Tesla was incorporated in Delaware, like many other US corporations.

https://archive.md/fFNb6

Obviously nothing changed physically, this is just a paperwork thing.

[–] shalafi@lemmy.world 5 points 4 days ago (1 children)

Large companies require fleets. Who says one company can't buy from another? But what if he keeps buying and buying, beyond any reasonable use cases? What if the lots are full of unused trucks? Dunno.

[–] eRac 10 points 4 days ago (1 children)

That's what bids are for. It gives at least plausible deniability if shareholders want to question a large contract later.

You can manipulate a bidding process to force the outcome you want, but if you are too obvious about it shareholders can still have a case.

[–] shalafi@lemmy.world 1 points 4 days ago

Ah!
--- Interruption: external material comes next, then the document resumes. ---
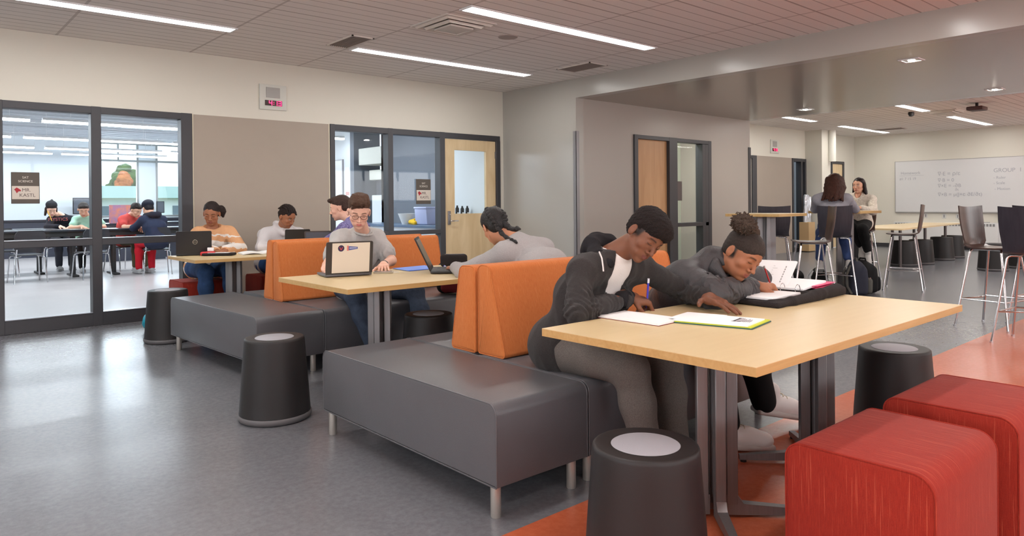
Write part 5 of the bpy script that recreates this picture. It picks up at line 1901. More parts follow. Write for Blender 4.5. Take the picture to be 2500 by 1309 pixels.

Had not considered that. So, as usual, dumbass is being transparent.

Ya know, I actually think Elon is smarter than your average bear. But what must the billions, the ketamine, and the associated sycophants do to a man's judgement? But for the grace of God, there go I.

[–] Kyrgizion@lemmy.world 40 points 4 days ago

There were investigations into this, but Musk shuttered all the agencies responsible before he fucked off again. Totally above board.

[–] artyom@piefed.social 8 points 4 days ago

Hmm, let me see who's in charge of securities fraud...oh look it's a Trump appointee. Likely put there for the explicit purpose of doing nothing.

[–] x00z@lemmy.world 5 points 4 days ago (1 children)

There was some fraud in Canada where they were buying up their own stock so they could continue receiving subsidies or something. I don't know what happened to that but it was in the news.

They applied for electric car refunds in batches, and worked through a massive fund when it was announced that it was being closed off, in a matter of a few days.